WRITTEN TASK -
Write out the listing below in full and exactly, leaving out every picture.

******************************

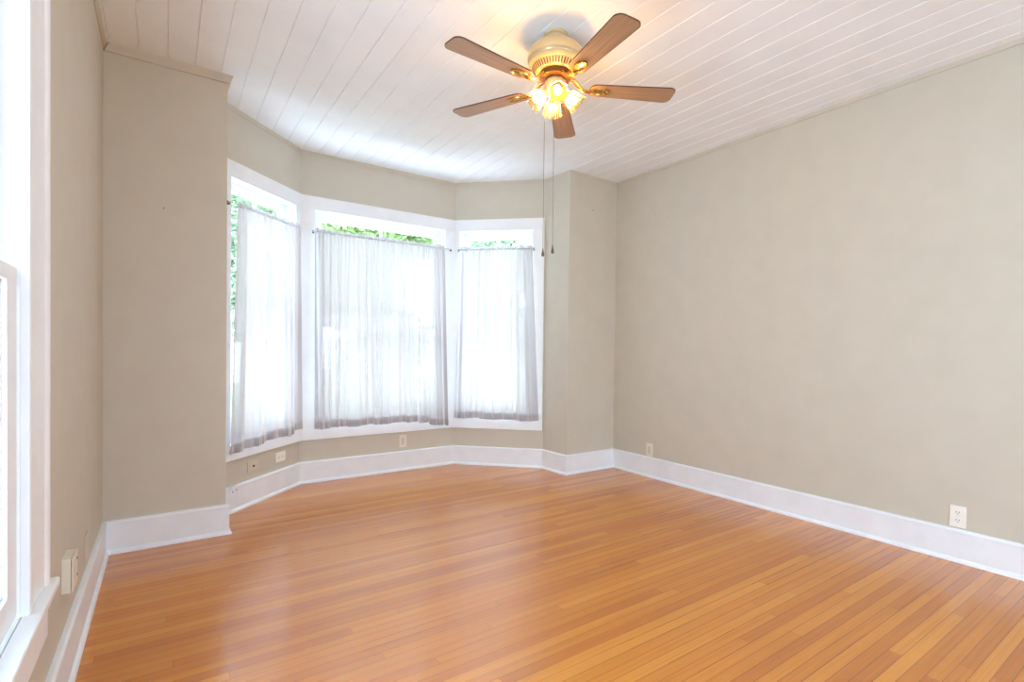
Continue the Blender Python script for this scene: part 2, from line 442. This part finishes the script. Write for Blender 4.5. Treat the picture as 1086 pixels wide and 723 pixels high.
# the near window in the left wall, with moulded casing, stool and apron
def near_window(num, q):
    s0, s1, z0, z1 = OPEN[0][q]; fr = FR[0]
    root = make_window(num, 0, s0, s1, z0, z1, False, False, 0, 0, bay=False)
    CW = .25
    # casing profile across its width: bead, shallow cove, flat, back band
    prof = [(0, 0), (0, .017), (.006, .020), (.014, .020), (.020, .015), (.060, .013), (.105, .014), (.150, .017), (.185, .020), (.190, .026), (.200, .029), (.212, .029), (.218, .024), (.232, .024), (.236, .018), (.25, .016), (.25, 0)]
    for sgn, e in ((1, s1), (-1, s0)):
        mb = MB(); rings = []
        for z in (z0, z1 + .16):
            rings.append([mb.bm.verts.new(fr.p(e + sgn * u, d, z)) for u, d in prof])
        n = len(prof); a, b = rings
        for j in range(n): mb.bm.faces.new((a[j], a[(j + 1) % n], b[(j + 1) % n], b[j]))
        mb.bm.faces.new(a); mb.bm.faces.new(b[::-1])
        mb.build('side_casing', M['white'], root, smooth=True)
    MB().fbox(fr, s0, s1, 0, .02, z1, z1 + .16).build('head_casing', M['white'], root, bevel=.003)
    MB().fbox(fr, s0 - CW - .015, s1 + CW + .015, 0, .044, z0 - .028, z0 - .0005).fbox(fr, s0, s1, -.032, 0, z0 - .028, z0 - .0005).build('window_stool', M['white'], root, bevel=.006)
    MB().fbox(fr, s0 - CW + .005, s1 + CW, 0, .018, z0 - .17, z0 - .028).build('apron', M['white'], root, bevel=.003)
near_window(1, 1); near_window(5, 0)  # the second call adds an unseen window to brighten the room

# unseen cased opening behind the camera, added to let daylight in
op = empty('added_opening_1', FR[9].p(2.15, 0, 0), kind='structure')
for a, b in ((1.25, 1.35), (2.55, 2.65)): MB().fbox(FR[9], a, b, 0, .022, 0, 2.3).build('side_casing', M['white'], op, bevel=.003)
MB().fbox(FR[9], 1.25, 2.65, 0, .022, 2.3, 2.42).build('head_casing', M['white'], op, bevel=.003)
portal(FR[9].p(1.95, -TH - .05, 1.15), FR[9].n, 1.2, 2.3)

# ------------------------------------------------------------------ curtain rods and sheer curtains
def rod(i, s0, s1, z, label, d=.052):
    fr = FR[i]; r = empty('curtain_rod', fr.p((s0 + s1) / 2, .024, z), label, 'curtain rod', 'rods across the bay windows')
    pts = [fr.p(s0, .028, z), fr.p(s0, d - .008, z), fr.p(s0 + .010, d, z), fr.p(s1 - .010, d, z), fr.p(s1, d - .008, z), fr.p(s1, .028, z)]
    MB().tube(pts, .0055, 8).build('rod', M['rod'], r, smooth=True)
    for s in (s0, s1):
        MB().fbox(fr, s - .007, s + .007, .0215, .028, z - .016, z + .012).tube([fr.p(s, .026, z - .008), fr.p(s, .040, z - .013), fr.p(s, .046, z - .004)], .0035, 6).build('bracket', M['hole'], r)
    return r

def curtain(i, t0, t1, b0, b1, z, zb0, zb1, seed, nf, label, amp=.022, d=.054, sag=()):
    fr = FR[i]; rnd = random.Random(seed)
    root = empty('curtain', fr.p((t0 + t1) / 2, d, z), label, 'curtain', 'sheer curtains in the bay windows')
    NU = int(nf * 14); ph = [rnd.uniform(0, 2 * PI) for _ in range(8)]
    kn = sorted([0, 1] + [rnd.random() for _ in range(int(nf))])
    def fold(u, v):
        # v = 0 at the rod, 1 at the hem: tight gathers that open into broad folds
        wv = u + .022 * math.sin(2 * PI * (u * 2.3) + ph[0]) * (.3 + v) + .012 * math.sin(2 * PI * u * 5.1 + ph[1]) * v
        a = math.sin(2 * PI * nf * wv + ph[2]); b = math.sin(2 * PI * nf * .47 * wv + ph[3] + v * .8); c = math.sin(2 * PI * nf * 2.3 * wv + ph[4])
        d_ = math.sin(2 * PI * nf * .23 * u + ph[5] - v)
        top = max(0, 1 - v * 5)
        k = (.45 + .55 * min(1, v * 2.2))
        val = (a * .55 * (1 + .5 * d_) + b * .5 * min(1, v * 1.6) + c * (.16 + .25 * top)) * k
        return val
    def P(u, v, z_, off=0):
        e = v ** 1.15
        s = (t0 + (b0 - t0) * e) * (1 - u) + (t1 + (b1 - t1) * e) * u
        s += .006 * math.sin(2 * PI * nf * u + ph[6]) * v
        f = fold(u, v)
        dd = d + amp * f + .010 * v
        return fr.p(s, max(.0275, dd) + off, z_)
    def grid(v0, v1, nv, zf, off=0):
        mb = MB(); rows = []
        for j in range(nv + 1):
            v = v0 + (v1 - v0) * j / nv
            rows.append([mb.bm.verts.new(P(k / NU, v, zf(k / NU, v), off)) for k in range(NU + 1)])
        for a, b in zip(rows, rows[1:]):
            for k in range(NU): mb.bm.faces.new((a[k], a[k + 1], b[k + 1], b[k]))
        return mb
    def zbot(u):
        q = zb0 + (zb1 - zb0) * u + .006 * math.sin(2 * PI * u * nf * .3 + ph[7])
        for (uc, wd, am) in sag: q += am * math.exp(-((u - uc) / wd) ** 2)
        return q
    zt = z - .012
    zf = lambda u, v: zt + (zbot(u) - zt) * v
    pn = grid(0, 1, 46, zf).build('fabric_panel', M['sheer'], root, smooth=True, recalc=False)
    zh = lambda u, v: zf(u, v)
    grid(.962, 1, 3, zh, .0022).build('hem', M['hem'], pn, smooth=True, recalc=False)
    # rod pocket and the little ruffle standing over the rod
    mb = MB(); rows = []; nu = NU * 2
    for j, (dz, rr) in enumerate(((-.013, .2), (-.009, .9), (0, 1.25), (.009, .9), (.013, .25), (.020, .45), (.030, .8))):
        row = []
        for k in range(nu + 1):
            u = k / nu; g = math.sin(2 * PI * nf * 2.6 * u + ph[0] + .8 * math.sin(2 * PI * nf * u)); h = math.sin(2 * PI * nf * 1.15 * u + ph[3])
            if j < 5: off = .0085 * rr * (1 + .25 * g)
            else: off = .010 * rr * g
            zz = z + dz + (.006 * h * (j >= 5) * rr)
            row.append(mb.bm.verts.new(fr.p(t0 + (t1 - t0) * u, d + off, zz)))
        rows.append(row)
    for a, b in zip(rows, rows[1:]):
        for k in range(nu): mb.bm.faces.new((a[k], a[k + 1], b[k + 1], b[k]))
    mb.build('rod_pocket_ruffle', M['hem'], root, smooth=True, recalc=False)
    return root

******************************

EXERCISE SOLUTION -
Continue the Blender Python script for this scene: part 2, from line 442. This part finishes the script. Write for Blender 4.5. Treat the picture as 1086 pixels wide and 723 pixels high.
# the near window in the left wall, with moulded casing, stool and apron
def near_window(num, q):
    s0, s1, z0, z1 = OPEN[0][q]; fr = FR[0]
    root = make_window(num, 0, s0, s1, z0, z1, False, False, 0, 0, bay=False)
    CW = .25
    # casing profile across its width: bead, shallow cove, flat, back band
    prof = [(0, 0), (0, .017), (.006, .020), (.014, .020), (.020, .015), (.060, .013), (.105, .014), (.150, .017), (.185, .020), (.190, .026), (.200, .029), (.212, .029), (.218, .024), (.232, .024), (.236, .018), (.25, .016), (.25, 0)]
    for sgn, e in ((1, s1), (-1, s0)):
        mb = MB(); rings = []
        for z in (z0, z1 + .16):
            rings.append([mb.bm.verts.new(fr.p(e + sgn * u, d, z)) for u, d in prof])
        n = len(prof); a, b = rings
        for j in range(n): mb.bm.faces.new((a[j], a[(j + 1) % n], b[(j + 1) % n], b[j]))
        mb.bm.faces.new(a); mb.bm.faces.new(b[::-1])
        mb.build('side_casing', M['white'], root, smooth=True)
    MB().fbox(fr, s0, s1, 0, .02, z1, z1 + .16).build('head_casing', M['white'], root, bevel=.003)
    MB().fbox(fr, s0 - CW - .015, s1 + CW + .015, 0, .044, z0 - .028, z0 - .0005).fbox(fr, s0, s1, -.032, 0, z0 - .028, z0 - .0005).build('window_stool', M['white'], root, bevel=.006)
    MB().fbox(fr, s0 - CW + .005, s1 + CW, 0, .018, z0 - .17, z0 - .028).build('apron', M['white'], root, bevel=.003)
near_window(1, 1); near_window(5, 0)  # the second call adds an unseen window to brighten the room

# unseen cased opening behind the camera, added to let daylight in
op = empty('added_opening_1', FR[9].p(2.15, 0, 0), kind='structure')
for a, b in ((1.25, 1.35), (2.55, 2.65)): MB().fbox(FR[9], a, b, 0, .022, 0, 2.3).build('side_casing', M['white'], op, bevel=.003)
MB().fbox(FR[9], 1.25, 2.65, 0, .022, 2.3, 2.42).build('head_casing', M['white'], op, bevel=.003)
portal(FR[9].p(1.95, -TH - .05, 1.15), FR[9].n, 1.2, 2.3)

# ------------------------------------------------------------------ curtain rods and sheer curtains
def rod(i, s0, s1, z, label, d=.052):
    fr = FR[i]; r = empty('curtain_rod', fr.p((s0 + s1) / 2, .024, z), label, 'curtain rod', 'rods across the bay windows')
    pts = [fr.p(s0, .028, z), fr.p(s0, d - .008, z), fr.p(s0 + .010, d, z), fr.p(s1 - .010, d, z), fr.p(s1, d - .008, z), fr.p(s1, .028, z)]
    MB().tube(pts, .0055, 8).build('rod', M['rod'], r, smooth=True)
    for s in (s0, s1):
        MB().fbox(fr, s - .007, s + .007, .0215, .028, z - .016, z + .012).tube([fr.p(s, .026, z - .008), fr.p(s, .040, z - .013), fr.p(s, .046, z - .004)], .0035, 6).build('bracket', M['hole'], r)
    return r

def curtain(i, t0, t1, b0, b1, z, zb0, zb1, seed, nf, label, amp=.022, d=.054, sag=()):
    fr = FR[i]; rnd = random.Random(seed)
    root = empty('curtain', fr.p((t0 + t1) / 2, d, z), label, 'curtain', 'sheer curtains in the bay windows')
    NU = int(nf * 14); ph = [rnd.uniform(0, 2 * PI) for _ in range(8)]
    kn = sorted([0, 1] + [rnd.random() for _ in range(int(nf))])
    def fold(u, v):
        # v = 0 at the rod, 1 at the hem: tight gathers that open into broad folds
        wv = u + .022 * math.sin(2 * PI * (u * 2.3) + ph[0]) * (.3 + v) + .012 * math.sin(2 * PI * u * 5.1 + ph[1]) * v
        a = math.sin(2 * PI * nf * wv + ph[2]); b = math.sin(2 * PI * nf * .47 * wv + ph[3] + v * .8); c = math.sin(2 * PI * nf * 2.3 * wv + ph[4])
        d_ = math.sin(2 * PI * nf * .23 * u + ph[5] - v)
        top = max(0, 1 - v * 5)
        k = (.45 + .55 * min(1, v * 2.2))
        val = (a * .55 * (1 + .5 * d_) + b * .5 * min(1, v * 1.6) + c * (.16 + .25 * top)) * k
        return val
    def P(u, v, z_, off=0):
        e = v ** 1.15
        s = (t0 + (b0 - t0) * e) * (1 - u) + (t1 + (b1 - t1) * e) * u
        s += .006 * math.sin(2 * PI * nf * u + ph[6]) * v
        f = fold(u, v)
        dd = d + amp * f + .010 * v
        return fr.p(s, max(.0275, dd) + off, z_)
    def grid(v0, v1, nv, zf, off=0):
        mb = MB(); rows = []
        for j in range(nv + 1):
            v = v0 + (v1 - v0) * j / nv
            rows.append([mb.bm.verts.new(P(k / NU, v, zf(k / NU, v), off)) for k in range(NU + 1)])
        for a, b in zip(rows, rows[1:]):
            for k in range(NU): mb.bm.faces.new((a[k], a[k + 1], b[k + 1], b[k]))
        return mb
    def zbot(u):
        q = zb0 + (zb1 - zb0) * u + .006 * math.sin(2 * PI * u * nf * .3 + ph[7])
        for (uc, wd, am) in sag: q += am * math.exp(-((u - uc) / wd) ** 2)
        return q
    zt = z - .012
    zf = lambda u, v: zt + (zbot(u) - zt) * v
    pn = grid(0, 1, 46, zf).build('fabric_panel', M['sheer'], root, smooth=True, recalc=False)
    zh = lambda u, v: zf(u, v)
    grid(.962, 1, 3, zh, .0022).build('hem', M['hem'], pn, smooth=True, recalc=False)
    # rod pocket and the little ruffle standing over the rod
    mb = MB(); rows = []; nu = NU * 2
    for j, (dz, rr) in enumerate(((-.013, .2), (-.009, .9), (0, 1.25), (.009, .9), (.013, .25), (.020, .45), (.030, .8))):
        row = []
        for k in range(nu + 1):
            u = k / nu; g = math.sin(2 * PI * nf * 2.6 * u + ph[0] + .8 * math.sin(2 * PI * nf * u)); h = math.sin(2 * PI * nf * 1.15 * u + ph[3])
            if j < 5: off = .0085 * rr * (1 + .25 * g)
            else: off = .010 * rr * g
            zz = z + dz + (.006 * h * (j >= 5) * rr)
            row.append(mb.bm.verts.new(fr.p(t0 + (t1 - t0) * u, d + off, zz)))
        rows.append(row)
    for a, b in zip(rows, rows[1:]):
        for k in range(nu): mb.bm.faces.new((a[k], a[k + 1], b[k + 1], b[k]))
    mb.build('rod_pocket_ruffle', M['hem'], root, smooth=True, recalc=False)
    return root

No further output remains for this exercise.